What Is Speech to Text?
Speech to text is a technology that converts spoken audio into written words. Say something out loud, and it turns it into typed text automatically. Record a meeting, upload the audio, and the same technology can produce a written transcript in minutes.
What is speech to text in more technical terms? It is often called automatic speech recognition (ASR), meaning the system "recognizes" words from spoken audio and outputs them as text.
Today, speech to text technology is widely used in voice assistants, voice recognition systems, transcription tools, accessibility software, and mobile dictation features. By combining machine learning (ML) and natural language processing (NLP), these systems can recognize speech patterns and produce accurate text output.
How Does Speech to Text Work?
Speech recognition systems convert spoken language into text through a series of processing steps. Most speech recognition systems follow a similar process: capturing audio, breaking speech into units (called phonemes, the basic sound units of language), pattern recognition using machine learning models, language processing using natural language processing to predict the most likely sentence structure, and generating the text that appears on the user's screen.
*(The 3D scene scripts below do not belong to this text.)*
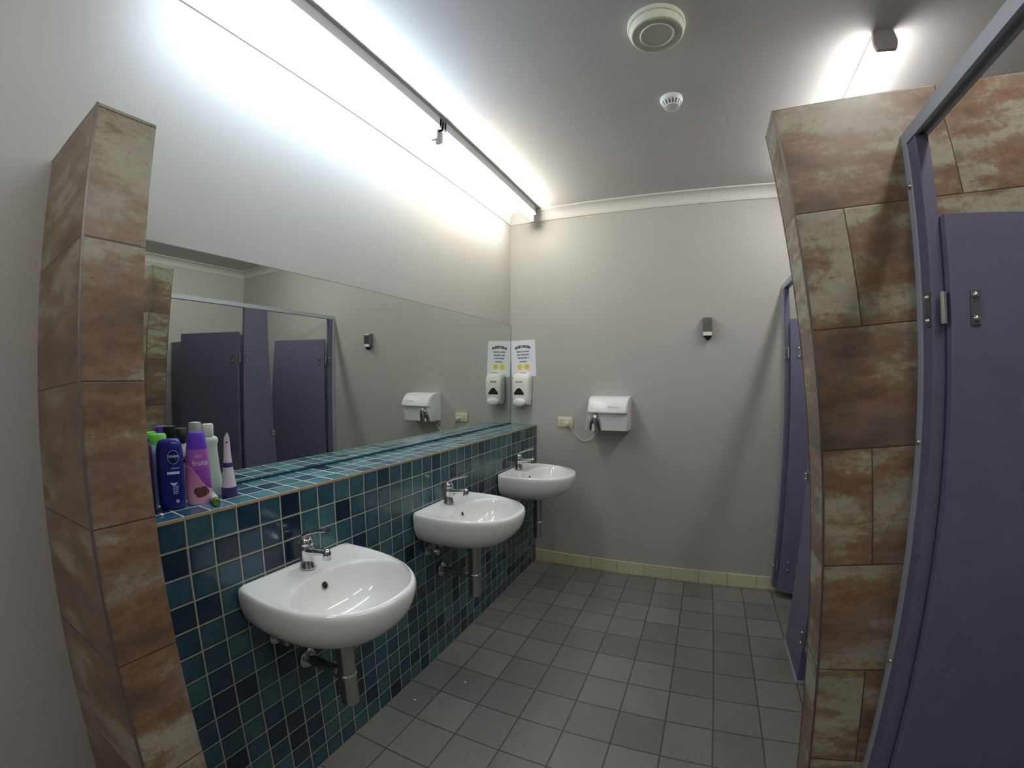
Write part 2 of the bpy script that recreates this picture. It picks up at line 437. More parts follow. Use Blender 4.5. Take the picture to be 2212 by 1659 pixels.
for r, hgt in ((0.0135, 0.001), (0.0135, 0.0035), (0.0095, 0.0035), (0.0095, 0.001)):
    rg.append([ovc + nrm * hgt + (a_ * math.cos(t) + b_ * math.sin(t)) * r for t in (2 * PI * i / 24 for i in range(24))])
loft(bm, rg, False, False); ofr = link('overflow_ring', bm, 'chrome', bs, smooth=40)
bm = bmesh.new(); cyl(bm, ovc + nrm * 0.0008, ovc + nrm * 0.002, 0.0096, n=20); link('overflow_hole', bm, 'black', ofr)
bm = bmesh.new(); lathe(bm, [(0.024, -0.1435), (0.024, -0.1415), (0.018, -0.1405), (0.017, -0.143)], (0.242, 0, 0)); link('waste_ring', bm, 'chrome', bs, smooth=40)
bm = bmesh.new(); lathe(bm, [(0.034, -0.181), (0.034, -0.192), (0.031, -0.192), (0.031, -0.181)], (0.196, 0, 0)); link('waste_nut', bm, 'dull_chrome', bs, smooth=40)
for k in (1, 2): dup(bs, (XF, YS[k], ZB), BL[k])

# ------------------------------------------------------------------ mixer taps
TL = ['chrome lever mixer tap on the basin nearest the bottles', 'chrome lever mixer tap on the middle basin', 'chrome lever mixer tap on the basin by the back wall']
tp = thing('mixer_tap', TL[0], 'tap', (XF + 0.052, YS[0] + 0.004, ZB - 0.0035), group='chrome mixer taps')
bm = bmesh.new(); lathe(bm, [(0.0265, 0.0), (0.0265, 0.006), (0.0235, 0.010), (0.0225, 0.052), (0.0235, 0.058), (0.0235, 0.072), (0.021, 0.080)]); link('tap_body', bm, 'chrome', tp, smooth=40)
bm = bmesh.new()
P = spline([(0.012, 0, 0.063), (0.045, 0, 0.066), (0.080, 0, 0.071), (0.098, 0, 0.072)], 5)
rings = []
for i, p in enumerate(P):
    f = i / (len(P) - 1); w, h = 0.019 - 0.007 * f, 0.014 - 0.004 * f
    rings.append([p + Vector((0, w * math.cos(t), h * math.sin(t))) for t in (2 * PI * k / 16 for k in range(16))])
loft(bm, rings); sp = link('spout', bm, 'chrome', tp, smooth=50)
bm = bmesh.new(); lathe(bm, [(0.011, 0.049), (0.0135, 0.051), (0.0135, 0.066), (0.0125, 0.076), (0.008, 0.084), (0.003, 0.086)], (0.098, 0, 0)); link('aerator', bm, 'chrome', sp, smooth=50)
bm = bmesh.new(); lathe(bm, [(0.0225, 0.079), (0.0235, 0.083), (0.0225, 0.094), (0.017, 0.104), (0.008, 0.109)]); lv = link('lever_cap', bm, 'chrome', tp, smooth=50)
bm = bmesh.new()
P = spline([(-0.016, 0, 0.086), (-0.002, 0, 0.108), (0.026, 0, 0.125), (0.064, 0, 0.138), (0.108, 0, 0.148)], 6); rings = []
for i, p in enumerate(P):
    f = i / (len(P) - 1); w, h = 0.0185 - 0.0065 * f, 0.0125 - 0.0075 * f
    rings.append([p + Vector((0, w * math.cos(t), h * math.sin(t))) for t in (2 * PI * k / 16 for k in range(16))])
loft(bm, rings); link('lever', bm, 'chrome', lv, smooth=60)
for k in (1, 2): dup(tp, (XF + 0.052, YS[k] + 0.004, ZB - 0.0035), TL[k])

# ------------------------------------------------------------------ bottle traps under the basins
QL = ['chrome bottle trap under the basin nearest the bottles', 'chrome bottle trap under the middle basin', 'chrome bottle trap under the basin by the back wall']
tr = thing('bottle_trap', QL[0], 'pipe', (XF + 0.196, YS[0], 0.385), group='chrome bottle traps')
bm = bmesh.new(); lathe(bm, [(0.026, 0.0), (0.030, 0.004), (0.030, 0.112)], n=36); link('trap_cup', bm, 'dull_chrome', tr, smooth=40)
bm = bmesh.new(); lathe(bm, [(0.031, 0.112), (0.0325, 0.114), (0.0325, 0.119), (0.031, 0.121)], n=36); link('trap_ring', bm, 'chrome', tr, smooth=30)
bm = bmesh.new(); lathe(bm, [(0.030, 0.121), (0.030, 0.267)], n=36); link('tail_pipe', bm, 'dull_chrome', tr, smooth=40)
bm = bmesh.new(); cyl(bm, (-0.028, 0, 0.108), (-0.1945, 0, 0.098), 0.017, n=24); ar = link('outlet_pipe', bm, 'dull_chrome', tr, smooth=40)
bm = bmesh.new(); cyl(bm, (-0.036, 0, 0.1085), (-0.052, 0, 0.1075), 0.021, n=24); link('coupling_nut', bm, 'chrome', ar, smooth=40)
bm = bmesh.new(); lathe(bm, [(0.036, -0.1945), (0.036, -0.191), (0.030, -0.184), (0.019, -0.181)], (0, 0, 0.098), axis='x', n=32); link('wall_flange', bm, 'dull_chrome', ar, smooth=40)
for k in (1, 2): dup(tr, (XF + 0.196, YS[k], 0.385), QL[k])

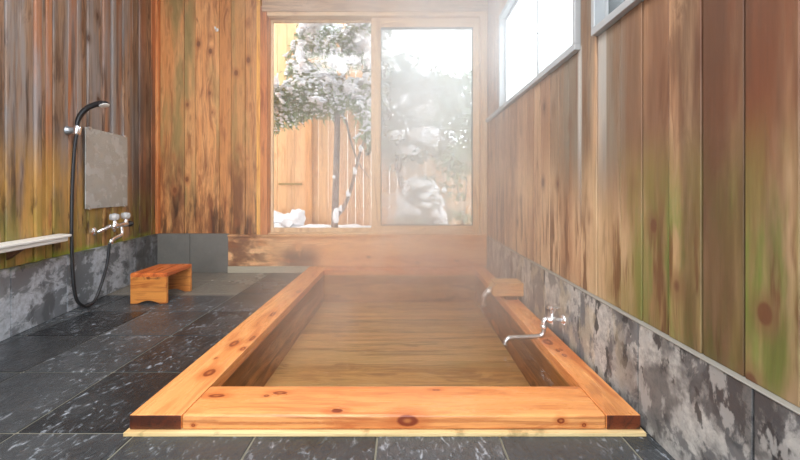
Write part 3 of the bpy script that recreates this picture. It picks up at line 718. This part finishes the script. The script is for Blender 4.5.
def fence(name, x0, x1, Y, ztop, posts, rails, label):
    f = thing(name, ((x0+x1)/2, Y, GZ), 0, label, 'fence', 'cedar fences round the garden')
    inv = Matrix.Translation(-Vector(f.location))
    def P(mb, nm, mt, bv=.004):
        o = mb.build(nm, mt, bevel=bv); o.parent = f; o.matrix_parent_inverse = inv; return o
    m = MB(); x = x0
    while x < x1-.01:
        w = min(random.choice((.12, .15, .18)), x1-x); m.box(x+.002, x+w-.002, Y, Y+.02, GZ-.1, ztop, 0, random.random()); x += w
    P(m, 'board_panel', M['fence'], .003)
    for p_ in posts: P(MB().box(p_-.05, p_+.05, Y-.035, Y-.001, GZ-.1, ztop+.03, 0, .3), 'post', M['fence_post'])
    for (a, c, z) in rails: P(MB().box(a, c, Y-.025, Y-.001, z-.015, z+.015, 0, .3), 'rail', M['rail'])
    return f
M['rail'] = plain('fence_rail', srgb(150, 120, 62), .7)
FY = 5.6
fence('garden_fence', -3.4, -.38, FY, 4.1, [px(309, FY)], [(px(279, FY), px(302, FY), CH-(184-CY)/FPX*FY+.16*0)], 'tall pale cedar board fence behind the snowy tree')
fence('garden_fence', -.36, 3.2, FY+.12, 1.5, [.55, 1.9], [], 'lower cedar board fence behind the fogged pane')

def leaves(mb, c, rad, n, ln=.06, wd=.012, droop=.2):
    for _ in range(n):
        p = Vector((random.gauss(0, .5)*rad[0], random.gauss(0, .5)*rad[1], random.gauss(0, .5)*rad[2]))+Vector(c)
        d = Vector((random.uniform(-1, 1), random.uniform(-1, 1), random.uniform(-.9, .6)-droop)).normalized()
        s_ = d.cross(Vector((random.uniform(-1, 1), random.uniform(-1, 1), 1))).normalized(); u = d.cross(s_)*.3
        l = ln*random.uniform(.6, 1.3); w_ = wd*random.uniform(.7, 1.3)
        mb.add([p, p+d*l*.45+s_*w_+u*w_, p+d*l, p+d*l*.45-s_*w_+u*w_], [(0, 1, 2), (0, 2, 3)])

def limb(mb, pts, r0, r1, seg=8):
    n = len(pts); mb.tube(pts, [r0+(r1-r0)*i/(n-1) for i in range(n)], seg, 5)

def along(pts, t):
    n = len(pts)-1; s_ = min(int(t*n), n-1); f = t*n-s_; return Vector(pts[s_]).lerp(Vector(pts[s_+1]), f)

# left tree, seen through the clear pane
TYY = 4.75
def pz(L, Y=TYY, jit=0.): return [at(x, y, Y+(d if d else 0)) for x, y, d in L]
base = at(335, 236, TYY)
tr_ = thing('snowy_tree', (base.x, base.y, GZ), 0, 'slender garden tree with snow laden drooping branches seen through the clear pane', 'tree')
inv = Matrix.Translation(-Vector(tr_.location))
def tpart(mb, nm, mt, par, smooth=True, kind=None):
    o = mb.build(nm, mt, smooth=smooth); o.parent = par; o.matrix_parent_inverse = Matrix.Translation(-Vector(par.location))
    if kind: o['kind'] = kind
    return o
b = MB()
trunk = pz([(334, 243, 0), (335, 215, 0), (336, 180, 0), (337, 140, 0), (338, 110, 0), (343, 85, .02), (343, 55, .05), (347, 30, .05), (352, -5, .05), (356, -40, 0)])
limb(b, trunk, .048, .02, 10)
limb(b, pz([(335, 218, 0), (345, 205, -.03), (352, 185, -.06), (358, 160, -.08), (364, 140, -.1), (368, 118, -.1)]), .03, .01)
tpart(b, 'trunk', M['bark'], tr_)
BR = [  # branch polylines in the tree's own plane with depth offsets
 [(338, 105, 0), (325, 95, -.1), (305, 92, -.2), (288, 102, -.25), (276, 118, -.3)],
 [(339, 100, 0), (350, 92, -.1), (362, 100, -.2), (369, 118, -.25), (370, 132, -.25)],
 [(342, 82, 0), (328, 72, .1), (312, 66, .1), (300, 62, .15), (294, 70, .2)],
 [(343, 62, 0), (330, 50, -.1), (316, 42, -.15), (304, 30, -.15), (300, 50, -.2)],
 [(345, 45, 0), (336, 30, .1), (322, 20, .15), (308, 14, .2)],
 [(344, 58, 0), (356, 50, .1), (368, 50, .2), (380, 58, .2)],
 [(346, 40, 0), (358, 28, -.1), (370, 22, -.1), (384, 26, -.1)],
 [(340, 92, 0), (322, 86, -.2), (300, 82, -.3), (284, 88, -.35), (274, 98, -.35)],
 [(341, 88, 0), (355, 80, -.1), (367, 84, -.15), (378, 96, -.2)],
 [(338, 108, 0), (330, 100, .2), (312, 103, .3), (296, 112, .35)],
 [(346, 120, 0), (352, 145, .05), (360, 165, .05), (372, 180, .05)]]
tw = MB(); lf = MB(); sn = MB()
for bi, L in enumerate(BR):
    P = pz(L); limb(tw, P, .016, .005, 6)
    if bi == 10: 
        continue
    for t in [i/16 for i in range(2, 17)]:
        c = along(P, t)
        for q in range(2):
            off = Vector((random.uniform(-.09, .09), random.uniform(-.12, .12), random.uniform(-.10, .05)))
            leaves(lf, c+off+Vector((0, .04, -.02)), (.09, .09, .06), 12, .085, .010, .55)
            if random.random() < .9:
                s_ = random.uniform(.013, .032); sn.blob(c+off+Vector((0, -.05, .03)), (s_*1.4, s_*1.2, s_*.6), 2, .8, 3)
        for q in range(5): # hanging sprays with snow
            o_ = c+Vector((random.uniform(-.1, .1), random.uniform(-.12, .12), random.uniform(-.02, .03)))
            e_ = o_+Vector((random.uniform(-.12, .12), random.uniform(-.08, .08), random.uniform(-.26, -.05)))
            tw.tube([o_, (o_+e_)/2+Vector((0, 0, .02)), e_], .003, 4, 2)
            for h in range(5):
                pp = o_.lerp(e_, (h+.5)/5); leaves(lf, pp, (.02, .02, .02), 4, .07, .009, .5)
                if random.random() < .8:
                    s_ = random.uniform(.010, .02); sn.blob(pp+Vector((0, -.02, .016)), (s_*1.6, s_*1.3, s_), 1, .5, 2)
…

Applications of Speech to Text
Speech recognition technology is widely used in voice assistants, transcription and documentation, accessibility tools, customer support and call centers, and voice content creation. For example, creators may convert spoken recordings into text before editing scripts and generating voiceovers using platforms like Murf. These workflows often combine speech recognition with text to speech (TTS) and voice synthesis technologies.
Speech to Text vs Text to Speech
Speech technologies can work in two directions. Some systems convert spoken language into text (speech to text), while others convert written text into speech (text to speech). Speech to text takes spoken words as input and produces written text for transcription and voice commands. Text to speech takes written text as input and produces spoken audio for audiobooks, voiceovers, and accessibility tools.
Accuracy and Limitations of Speech to Text
Speech to text technology is powerful, but it is not perfect. Accuracy varies by speaker, AI transcription can hallucinate (generating text that was never actually spoken), and privacy is also a consideration since many speech to text tools send audio to a cloud server for processing.
Future Outlook and Challenges
Speech recognition systems continue to improve as AI models become more advanced. Challenges remain around accent and language variation, background noise, and context understanding. Despite these challenges, speech to text technology is becoming more accurate and widely adopted. As AI models evolve, speech recognition will play an increasingly important role in voice interfaces, accessibility tools, and real-time communication systems.